If there’s any good news it’s that the rates of rape and sexual assault have been falling (along with the violent crime rate in general). Rape victims coming out of the shadows and sharing their stories have surely been a part of that decline. Every man has at least one woman in his life who has experienced this horror. Maybe boys need to hear these stories as well, from their mothers, sisters, teachers, doctors, neighbors. It makes all that Game of Thrones rape a bit less entertaining. I do know the decline in what is still an epidemic of sexual violence has nothing with dads chasing aspiring rapists off with shotguns.

So here’s how that conversation is going to go next time:

“You’re daughter’s very cute. You’re gonna need a shotgun”


“Because she’s going to have boys all over her.”

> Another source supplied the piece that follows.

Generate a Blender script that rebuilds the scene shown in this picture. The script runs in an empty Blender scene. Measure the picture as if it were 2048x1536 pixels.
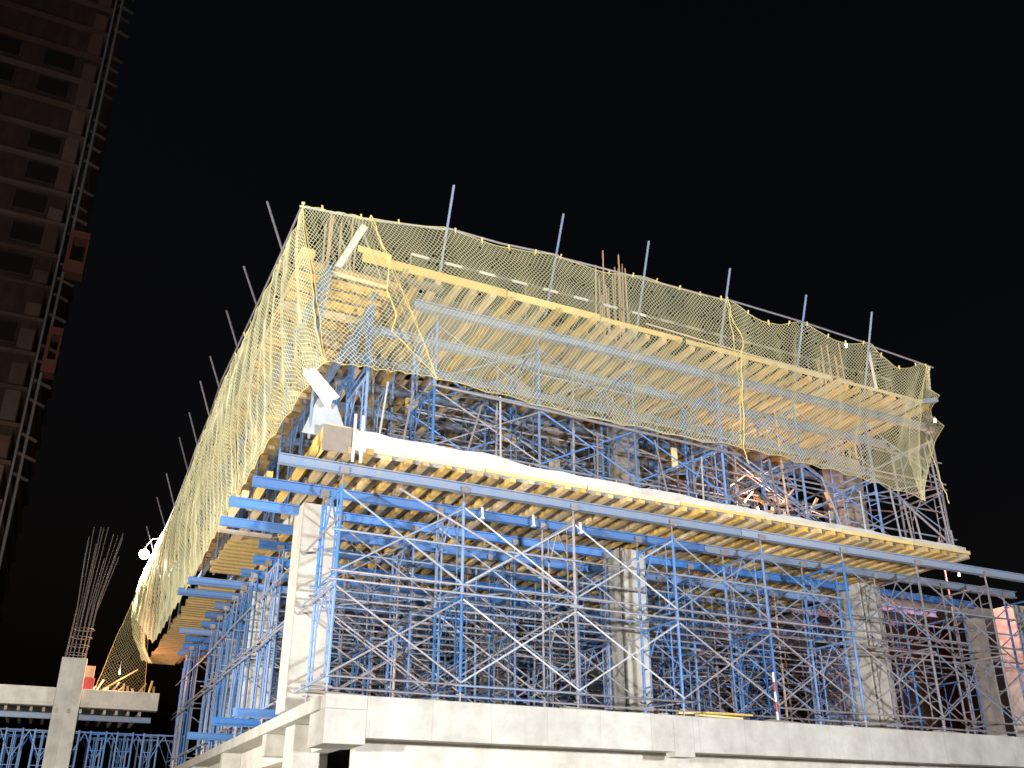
import bpy, math, random
import numpy as np
from mathutils import Vector, Matrix
random.seed(11); rng = np.random.default_rng(5)
SC = bpy.context.scene
COL = SC.collection
R = math.radians

# ------------------------------------------------------------------ materials
def mat(name, col, rough=0.6, metal=0.0, var=0.12, scale=6.0, stretch=(1, 1, 1), col2=None, amount=0.5,
        objvar=0.0, bump=0.0, emit=None, estr=0.0, stain=0.0, gen=False, joints=0, zjoints=0):
    m = bpy.data.materials.new(name); m.use_nodes = True
    nt = m.node_tree; N = nt.nodes; L = nt.links; N.clear()
    out = N.new('ShaderNodeOutputMaterial'); b = N.new('ShaderNodeBsdfPrincipled')
    L.new(b.outputs[0], out.inputs[0])
    b.inputs['Roughness'].default_value = rough; b.inputs['Metallic'].default_value = metal
    tc = N.new('ShaderNodeNewGeometry') if not gen else N.new('ShaderNodeTexCoord')
    mp = N.new('ShaderNodeMapping'); mp.inputs['Scale'].default_value = stretch
    L.new(tc.outputs['Position'] if not gen else tc.outputs['Object'], mp.inputs[0])
    n1 = N.new('ShaderNodeTexNoise'); n1.inputs['Scale'].default_value = scale
    n1.inputs['Detail'].default_value = 6; n1.inputs['Roughness'].default_value = 0.65
    L.new(mp.outputs[0], n1.inputs['Vector'])
    cr = N.new('ShaderNodeValToRGB'); cr.color_ramp.elements[0].position = 0.35; cr.color_ramp.elements[1].position = 0.68
    L.new(n1.outputs['Fac'], cr.inputs[0])
    c2 = col2 if col2 else tuple(c * (1 - var * 2) for c in col)
    mx = N.new('ShaderNodeMix'); mx.data_type = 'RGBA'
    mx.inputs['A'].default_value = (*col, 1); mx.inputs['B'].default_value = (*c2, 1)
    mul = N.new('ShaderNodeMath'); mul.operation = 'MULTIPLY'; mul.inputs[1].default_value = amount if col2 else 1.0
    L.new(cr.outputs[0], mul.inputs[0]); L.new(mul.outputs[0], mx.inputs['Factor'])
    last = mx.outputs['Result']
    if stain > 0:
        n2 = N.new('ShaderNodeTexNoise'); n2.inputs['Scale'].default_value = 0.9; n2.inputs['Detail'].default_value = 8
        mp2 = N.new('ShaderNodeMapping'); mp2.inputs['Scale'].default_value = (1.6, 1.6, 0.35)
        g2 = N.new('ShaderNodeNewGeometry'); L.new(g2.outputs['Position'], mp2.inputs[0]); L.new(mp2.outputs[0], n2.inputs['Vector'])
        r2 = N.new('ShaderNodeValToRGB'); r2.color_ramp.elements[0].position = 0.45; r2.color_ramp.elements[1].position = 0.75
        L.new(n2.outputs['Fac'], r2.inputs[0])
        m2 = N.new('ShaderNodeMath'); m2.operation = 'MULTIPLY'; m2.inputs[1].default_value = stain; L.new(r2.outputs[0], m2.inputs[0])
        mx2 = N.new('ShaderNodeMix'); mx2.data_type = 'RGBA'; mx2.inputs['B'].default_value = (0.16, 0.13, 0.10, 1)
        L.new(last, mx2.inputs['A']); L.new(m2.outputs[0], mx2.inputs['Factor']); last = mx2.outputs['Result']
    for ax, per in (('X', joints), ('Z', zjoints)):      # thin dark formwork board lines cast into the concrete
        if not per: continue
        gg = N.new('ShaderNodeNewGeometry'); sx = N.new('ShaderNodeSeparateXYZ'); L.new(gg.outputs['Position'], sx.inputs[0])
        ad = N.new('ShaderNodeMath'); ad.operation = 'MULTIPLY_ADD'; ad.inputs[1].default_value = 1 / per; ad.inputs[2].default_value = 20.37
        fr = N.new('ShaderNodeMath'); fr.operation = 'FRACT'; lt = N.new('ShaderNodeMath'); lt.operation = 'LESS_THAN'; lt.inputs[1].default_value = 0.014
        ml = N.new('ShaderNodeMath'); ml.operation = 'MULTIPLY'; ml.inputs[1].default_value = 0.25
        L.new(sx.outputs[ax], ad.inputs[0]); L.new(ad.outputs[0], fr.inputs[0]); L.new(fr.outputs[0], lt.inputs[0]); L.new(lt.outputs[0], ml.inputs[0])
        mj = N.new('ShaderNodeMix'); mj.data_type = 'RGBA'; mj.inputs['B'].default_value = (0.14, 0.12, 0.10, 1)
        L.new(last, mj.inputs['A']); L.new(ml.outputs[0], mj.inputs['Factor']); last = mj.outputs['Result']
        fl = N.new('ShaderNodeMath'); fl.operation = 'FLOOR'; L.new(ad.outputs[0], fl.inputs[0])      # each cast panel slightly different
        wn = N.new('ShaderNodeTexWhiteNoise'); wn.noise_dimensions = '1D'; L.new(fl.outputs[0], wn.inputs['W'])
        mr0 = N.new('ShaderNodeMapRange'); mr0.inputs['To Min'].default_value = 0.86; mr0.inputs['To Max'].default_value = 1.06; L.new(wn.outputs['Value'], mr0.inputs['Value'])
        hs = N.new('ShaderNodeHueSaturation'); L.new(last, hs.inputs['Color']); L.new(mr0.outputs[0], hs.inputs['Value']); last = hs.outputs[0]
    if objvar > 0:
        oi = N.new('ShaderNodeObjectInfo'); mr = N.new('ShaderNodeMapRange')
        mr.inputs['To Min'].default_value = 1 - objvar; mr.inputs['To Max'].default_value = 1 + objvar * 0.6
        L.new(oi.outputs['Random'], mr.inputs['Value'])
        hv = N.new('ShaderNodeHueSaturation'); L.new(last, hv.inputs['Color']); L.new(mr.outputs[0], hv.inputs['Value'])
        sr = N.new('ShaderNodeMapRange'); sr.inputs['To Min'].default_value = 1.12; sr.inputs['To Max'].default_value = 0.72
        mm = N.new('ShaderNodeMath'); mm.operation = 'FRACT'; m3 = N.new('ShaderNodeMath'); m3.operation = 'MULTIPLY'; m3.inputs[1].default_value = 7.31
        L.new(oi.outputs['Random'], m3.inputs[0]); L.new(m3.outputs[0], mm.inputs[0]); L.new(mm.outputs[0], sr.inputs['Value'])
        L.new(sr.outputs[0], hv.inputs['Saturation']); last = hv.outputs[0]
    L.new(last, b.inputs['Base Color'])
    if bump > 0:
        bp = N.new('ShaderNodeBump'); bp.inputs['Strength'].default_value = bump; bp.inputs['Distance'].default_value = 0.02
        L.new(n1.outputs['Fac'], bp.inputs['Height']); L.new(bp.outputs[0], b.inputs['Normal'])
    if emit:
        b.inputs['Emission Color'].default_value = (*emit, 1); b.inputs['Emission Strength'].default_value = estr
    return m

M = dict(
    concrete=mat('concrete', (0.54, 0.52, 0.47), 0.85, var=0.12, scale=2.6, stain=0.26, bump=0.3, joints=1.22),
    concrete_raw=mat('concrete_raw', (0.62, 0.58, 0.51), 0.9, var=0.12, scale=3.0, stain=0.26, bump=0.3, zjoints=1.25),
    concrete_fresh=mat('concrete_fresh', (0.60, 0.58, 0.53), 0.85, var=0.08, scale=5, stain=0.25, bump=0.5),
    blue=mat('blue_painted_steel', (0.065, 0.22, 0.56), 0.45, var=0.15, scale=7, col2=(0.16, 0.18, 0.24), amount=0.6, objvar=0.35),
    blue_grey=mat('worn_blue_steel', (0.15, 0.25, 0.42), 0.5, var=0.15, scale=5, col2=(0.30, 0.28, 0.27), amount=0.8, objvar=0.25),
    galv=mat('galvanised_steel', (0.30, 0.30, 0.34), 0.5, metal=0.1, var=0.12, scale=9, col2=(0.22, 0.16, 0.13), amount=0.7, objvar=0.35),
    pale=mat('pale_galvanised_steel', (0.55, 0.57, 0.60), 0.45, metal=0.1, var=0.12, scale=8, objvar=0.1),
    timber=mat('yellow_formwork_timber', (0.68, 0.46, 0.15), 0.6, var=0.12, scale=3, stretch=(6, 1.0, 6), col2=(0.44, 0.28, 0.13), amount=0.7, objvar=0.42, stain=0.22),
    ply=mat('formwork_plywood', (0.27, 0.22, 0.17), 0.6, var=0.12, scale=2.5, col2=(0.18, 0.13, 0.10), amount=0.7, objvar=0.35, stain=0.25),
    board=mat('bright_yellow_edge_board', (0.80, 0.60, 0.22), 0.55, var=0.08, scale=2, col2=(0.55, 0.36, 0.14), amount=0.4, objvar=0.15),
    oldwood=mat('grey_weathered_board', (0.38, 0.32, 0.26), 0.8, var=0.15, scale=3, stretch=(1, 5, 5), objvar=0.35),
    net=mat('yellow_net_cord', (0.82, 0.76, 0.45), 0.7, var=0.15, scale=1.2, col2=(0.64, 0.66, 0.46), amount=0.7),
    netgreen=mat('olive_net_cord', (0.13, 0.15, 0.08), 0.8, var=0.15, scale=1.5),
    rope=mat('yellow_rope', (0.80, 0.66, 0.25), 0.7, var=0.1, scale=20),
    rebar=mat('rusty_rebar', (0.66, 0.43, 0.26), 0.7, metal=0.1, var=0.15, scale=18, objvar=0.2),
    rebar_grey=mat('grey_rebar', (0.16, 0.14, 0.13), 0.7, metal=0.1, var=0.15, scale=18, objvar=0.2),
    tarp=mat('white_tarpaulin', (0.82, 0.80, 0.70), 0.55, var=0.05, scale=4),
    greypanel=mat('grey_sheet_panel', (0.42, 0.45, 0.46), 0.5, var=0.07, scale=3),
    white=mat('white_paint', (0.78, 0.77, 0.74), 0.5, var=0.05),
    red=mat('red_paint', (0.55, 0.06, 0.05), 0.5, var=0.1),
    brick=mat('brown_tower_facade', (0.065, 0.034, 0.026), 0.85, var=0.15, scale=1.2, stain=0.3),
    brickpale=mat('pale_tower_panel', (0.17, 0.095, 0.07), 0.8, var=0.12, scale=1.0, objvar=0.35),
    rustred=mat('rusty_red_hoist', (0.24, 0.085, 0.06), 0.7, var=0.15),
    glass=mat('dark_window_glass', (0.03, 0.022, 0.02), 0.35, var=0.1),
    ground=mat('site_dirt', (0.36, 0.33, 0.29), 0.95, var=0.2, scale=0.8, bump=0.6, col2=(0.22, 0.20, 0.17), amount=0.8),
    bulb=mat('lamp_glow', (1, 1, 1), 0.4, emit=(1.0, 0.93, 0.86), estr=60),
    bulbwarm=mat('warm_lamp_glow', (1, 1, 1), 0.4, emit=(1.0, 0.62, 0.42), estr=22),
    housing=mat('lamp_housing', (0.10, 0.10, 0.11), 0.5, var=0.1),
)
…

“What if she wants boys all over her?”

“What if she doesn’t?”

“So, you’re saying she’ll have guys harassing her and trying to rape her.”

“It happens.”

“And she won’t be able to take care of it herself?”

“She might not be. I’m just saying you might need that gun.”

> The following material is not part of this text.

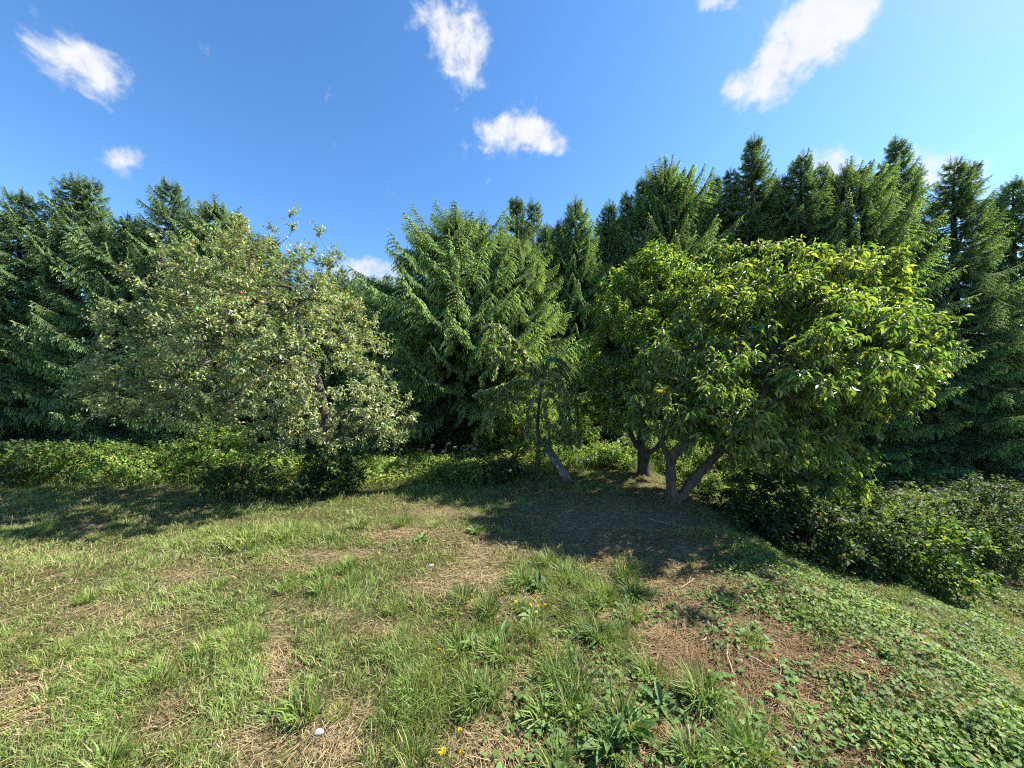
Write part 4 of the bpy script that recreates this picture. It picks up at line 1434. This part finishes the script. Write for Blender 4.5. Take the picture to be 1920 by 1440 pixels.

“How about you teach your boy not to rape her and we spend that gun money on something else?”


Postscript: A friend pointed out that also coded in this is that only pretty/skinny/cute girls are targets of rape, as if rape was an act of sexual attraction. All types of girls and women are rape. It’s about power, not sex.

5 thoughts on ““You’re gonna need a shotgun” Raising a daughter in a rape culture

  1. Randy,
    I think there’s something you might be forgetting. As you look on t.v., magazines, books, schools, and even the internet, there is one thing all these have in common: SEX.

    Boys/men can be taught about how to treat a woman (although opening doors is considered sexist in the eyes of many feminists), but when guys sees how woman are treated in these environments, they begin to live in a fantasy world. I’ve shared with you about my struggles with this in the past.

    Remember, no matter how good of home these young men are brought up in, the internet and other outlets can and will be quite dangerous.


  2. I always thought the shotgun reference was to scaring them off so they don’t “try anything” on your daughter (even though she wants it, but dad is trying to stop it), but not a reference to sexual assault. Either way, I *really* hate that kind of joking. It is so insulting on so many levels. Also, who even knows if their daughter will prefer boys/girls/both? I think putting that assumption on your kids is problematic, for them and our culture at large. I have two girls, and surprisingly I have not had any shotgun comments – I think change is happening.

    Liked by 1 person

  3. i spent a lot of time in my dating years fending off boys. in cars on dates i spent most of my time jammed against the door on my side of the car. i hadn’t a clue how to stop it. thought i must be sending out some sign that i wanted this. i was a teen in the fifties . boys then thought they had some right to do this. even a dad where i work tried it. my parents had given me no clue, that they had no right to do that. somehow i knew they had to right to assume that it was o.k. my parents thought an early curfew was the clue. why didn’t it occur to them rape or near rape also happened before ten p.m? i taught my own daughter that boys or men had an ingrained right to try and rape them. you are right teach your girls that it is their body and no one has a right to invade that space. now here we go . let’s not excuse young men that it is their birthright “to nail as many girls as possible” a notch on the belt so to speak. they need to learn that they have no right to the body of any woman without her consent . when a girl reports it , let say in the college setting the boy is hardly punished. if he stole from school, he would be expelled. a slap on the wrist for rape and sent on his way. they need some rules to guide them the same as young women do. both young men and women need guidance
    not a shot gun dad. they can be their own shotgun.